John F. Kennedy, C.S. Lewis: November 1998 mingled recollections of two vastly different men who died the same day of the same year. Pomp and poignance, on the day of the Kennedy funeral, left indelible memories of muffled drums, a young boy’s salute to his father’s casket, a riderless horse clopping through the streets.
Funeral rites the same week for Lewis were, in contrast, bare and stark. A mere handful in attendance, old friends chiefly; prayers tailored democratically for king or commoner—”in sure and certain hope of the Resurrection to eternal life through our Lord Jesus Christ; who shall change our vile body . . . “; earth flung without flourish onto a simple casket.
History, since November 22, 1963, has worked its decisive, if leisurely, way with both men’s reputations.
The deification of John F. Kennedy commenced at once and enjoyed a prosperous run. Even today, elderly courtiers like Arthur Schlesinger, Jr., remain available for a spontaneous hymn of praise to those theoretically incomparable times, so suffused with idealism and hope. But 35 years later, the Kennedy myth could see a good coat of paint. Charming the president may have been; also profane, satiric, vindictive, reckless. We have been learning as much for about two decades. Judith Campbell Exner and Marilyn Monroe are names as integral to the Kennedy legend as Jackie. Indeed, hardly anyone who spent much time around the Kennedys looks really good today.
Among John Kennedy’s gifts beyond the grave is the inspiration he apparently provided a gawking Arkansas teenager. Billy Clinton, one day in the White House Rose Garden. The impressionable kid, squeezing his idol’s hand, decided, gee-whiz, golly, he wanted to be just like him. In many ways, he has succeeded richly.

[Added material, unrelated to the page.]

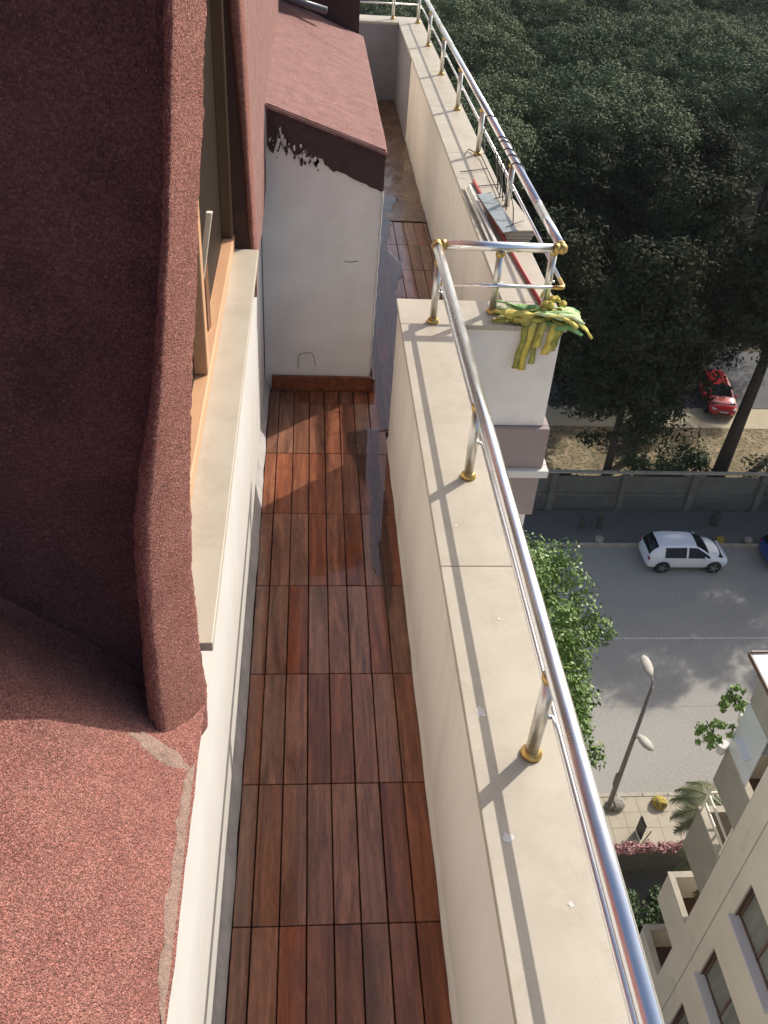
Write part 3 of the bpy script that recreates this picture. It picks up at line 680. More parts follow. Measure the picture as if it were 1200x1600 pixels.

Circumstances are rather different with that fateful day’s other famous victim, C.S. Lewis, who today is more honored and influential than when he was alive. November 1998 brought, in addition to the anniversary of Lewis’s death, the centennial of his birth—a great, disjointed festival of adoration.
A Lewis expert, James Como, in a centennial appraisal (Branches to Heaven: The Geniuses of C.S. Lewis), ponders the gigantic display: “four Lewis anthologies, one encyclopedic; two indexes . . . two sequential annotated checklists to shelves full of secondary sources; one handbook, with another forthcoming . . . four major biographies Most of his titles are in print. . . . Societies, institutes, and foundations devoted to the study and perpetuation of his work now abound worldwide. He is frequently visited in cyberspace. . . . There are three major university repositories of work by, or related to, him. Tours are conducted of Lewis sites, memorial statues and stones are being carved, a centenary office has been established, and a commemorative stamp has been issued.”
And no one noticed for a while that he was gone? Not quite that. The Dallas shooting understandably overshadowed all else. It failed to conceal for long, however, the gigantic gap on the theological skyline left by Lewis’s death.
Lewis, the English dialectician with his paradoxical love of fantasy and his genius for liquid, limpid prose, is not for everyone. I came to him, in fact, through the vehemence with which a liberal friend rejected him. How could one writer inspire such detestation? Mere Christianity showed me: In Lewis, mere—meaning simple, unadorned—Christianity had a champion as formidable in his way as the burnished armies that Europe once threw against the Saracens. More respectable, too; The crusaders plundered Constantinople and rarely did much that was useful for the Faith. Lewis’s exertions were constant, and utterly, utterly the reverse of self-seeking. He wanted nothing for himself—literally nothing, including money. His late-life character was saintly, his good works quiet and meticulous.
Christianity lately looks to have fallen on hard times. Not as hard as they look, perhaps. Why would a totally lost world clutch to its bosom the likes of Lewis? It would not. Such a world would, among other things, drool over every Schlesingerian hymn to John Kennedy. Quod erat demonstrandum.